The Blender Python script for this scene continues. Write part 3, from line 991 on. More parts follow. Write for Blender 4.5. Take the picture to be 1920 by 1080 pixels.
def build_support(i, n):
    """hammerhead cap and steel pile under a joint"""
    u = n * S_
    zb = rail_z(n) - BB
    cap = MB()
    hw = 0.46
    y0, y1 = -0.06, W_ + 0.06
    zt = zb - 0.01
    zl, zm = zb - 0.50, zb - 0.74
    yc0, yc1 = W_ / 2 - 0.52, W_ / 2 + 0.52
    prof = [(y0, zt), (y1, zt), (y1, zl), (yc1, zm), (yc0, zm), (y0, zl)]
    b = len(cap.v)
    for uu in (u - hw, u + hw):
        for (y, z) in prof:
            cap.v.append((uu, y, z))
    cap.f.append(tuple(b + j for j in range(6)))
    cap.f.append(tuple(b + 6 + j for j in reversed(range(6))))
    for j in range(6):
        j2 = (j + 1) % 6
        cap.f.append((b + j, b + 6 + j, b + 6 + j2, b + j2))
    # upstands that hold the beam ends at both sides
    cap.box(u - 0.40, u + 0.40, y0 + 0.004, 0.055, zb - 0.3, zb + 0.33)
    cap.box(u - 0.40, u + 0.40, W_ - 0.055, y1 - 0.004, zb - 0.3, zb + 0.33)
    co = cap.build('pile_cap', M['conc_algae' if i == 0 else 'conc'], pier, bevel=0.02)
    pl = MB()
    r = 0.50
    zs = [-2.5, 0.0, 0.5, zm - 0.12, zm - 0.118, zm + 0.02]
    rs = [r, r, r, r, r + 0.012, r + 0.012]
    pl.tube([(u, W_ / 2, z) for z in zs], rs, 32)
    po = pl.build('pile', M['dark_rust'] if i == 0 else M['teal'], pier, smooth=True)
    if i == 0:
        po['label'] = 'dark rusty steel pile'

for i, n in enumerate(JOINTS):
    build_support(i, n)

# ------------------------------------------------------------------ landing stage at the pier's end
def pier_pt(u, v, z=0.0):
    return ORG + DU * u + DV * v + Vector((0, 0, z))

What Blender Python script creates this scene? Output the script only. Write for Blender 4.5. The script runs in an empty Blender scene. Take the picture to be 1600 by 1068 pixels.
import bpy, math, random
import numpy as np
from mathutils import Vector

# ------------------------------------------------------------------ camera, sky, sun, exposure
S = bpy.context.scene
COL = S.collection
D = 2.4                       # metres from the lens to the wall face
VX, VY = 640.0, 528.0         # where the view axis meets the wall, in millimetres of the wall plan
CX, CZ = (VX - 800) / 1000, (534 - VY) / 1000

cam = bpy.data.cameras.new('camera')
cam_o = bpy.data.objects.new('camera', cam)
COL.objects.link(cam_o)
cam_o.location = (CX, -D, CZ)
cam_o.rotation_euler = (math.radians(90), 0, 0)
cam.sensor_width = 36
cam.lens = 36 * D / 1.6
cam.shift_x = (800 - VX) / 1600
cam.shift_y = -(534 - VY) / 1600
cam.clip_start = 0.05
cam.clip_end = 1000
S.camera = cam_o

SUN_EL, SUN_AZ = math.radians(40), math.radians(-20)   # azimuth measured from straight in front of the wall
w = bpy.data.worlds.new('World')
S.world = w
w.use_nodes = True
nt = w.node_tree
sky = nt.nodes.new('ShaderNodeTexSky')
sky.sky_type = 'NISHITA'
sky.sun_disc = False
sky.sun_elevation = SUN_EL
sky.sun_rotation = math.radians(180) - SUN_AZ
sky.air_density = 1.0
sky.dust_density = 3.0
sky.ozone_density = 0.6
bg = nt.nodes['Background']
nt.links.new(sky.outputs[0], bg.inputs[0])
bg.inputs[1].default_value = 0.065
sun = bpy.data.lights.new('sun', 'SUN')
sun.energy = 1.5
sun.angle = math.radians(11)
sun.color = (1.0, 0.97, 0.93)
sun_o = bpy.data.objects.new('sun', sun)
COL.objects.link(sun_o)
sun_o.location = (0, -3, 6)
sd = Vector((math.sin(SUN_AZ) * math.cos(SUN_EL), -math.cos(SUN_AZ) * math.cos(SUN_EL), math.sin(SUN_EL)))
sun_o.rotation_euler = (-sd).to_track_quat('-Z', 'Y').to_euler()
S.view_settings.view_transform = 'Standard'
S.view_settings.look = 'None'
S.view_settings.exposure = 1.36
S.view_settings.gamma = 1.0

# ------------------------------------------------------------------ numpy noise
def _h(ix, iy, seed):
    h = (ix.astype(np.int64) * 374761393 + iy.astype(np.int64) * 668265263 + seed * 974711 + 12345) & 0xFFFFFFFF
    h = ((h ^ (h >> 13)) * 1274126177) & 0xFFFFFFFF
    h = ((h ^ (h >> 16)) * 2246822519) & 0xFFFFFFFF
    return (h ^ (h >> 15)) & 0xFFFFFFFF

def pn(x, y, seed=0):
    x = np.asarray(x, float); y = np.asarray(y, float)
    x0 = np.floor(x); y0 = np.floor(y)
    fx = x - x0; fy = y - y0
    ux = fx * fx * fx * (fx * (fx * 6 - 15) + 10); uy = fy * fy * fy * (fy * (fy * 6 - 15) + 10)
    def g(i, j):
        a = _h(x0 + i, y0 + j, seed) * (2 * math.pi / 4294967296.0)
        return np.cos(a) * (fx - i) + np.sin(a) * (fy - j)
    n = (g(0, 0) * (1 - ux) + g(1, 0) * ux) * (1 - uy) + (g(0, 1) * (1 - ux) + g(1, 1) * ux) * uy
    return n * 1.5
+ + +
Problem to solve
Retype exactly the lines above, from the one with "What Blender Python" through the one with "from mathutils import Vector", inclusive.

Response
What Blender Python script creates this scene? Output the script only. Write for Blender 4.5. The script runs in an empty Blender scene. Take the picture to be 1600 by 1068 pixels.
import bpy, math, random
import numpy as np
from mathutils import Vector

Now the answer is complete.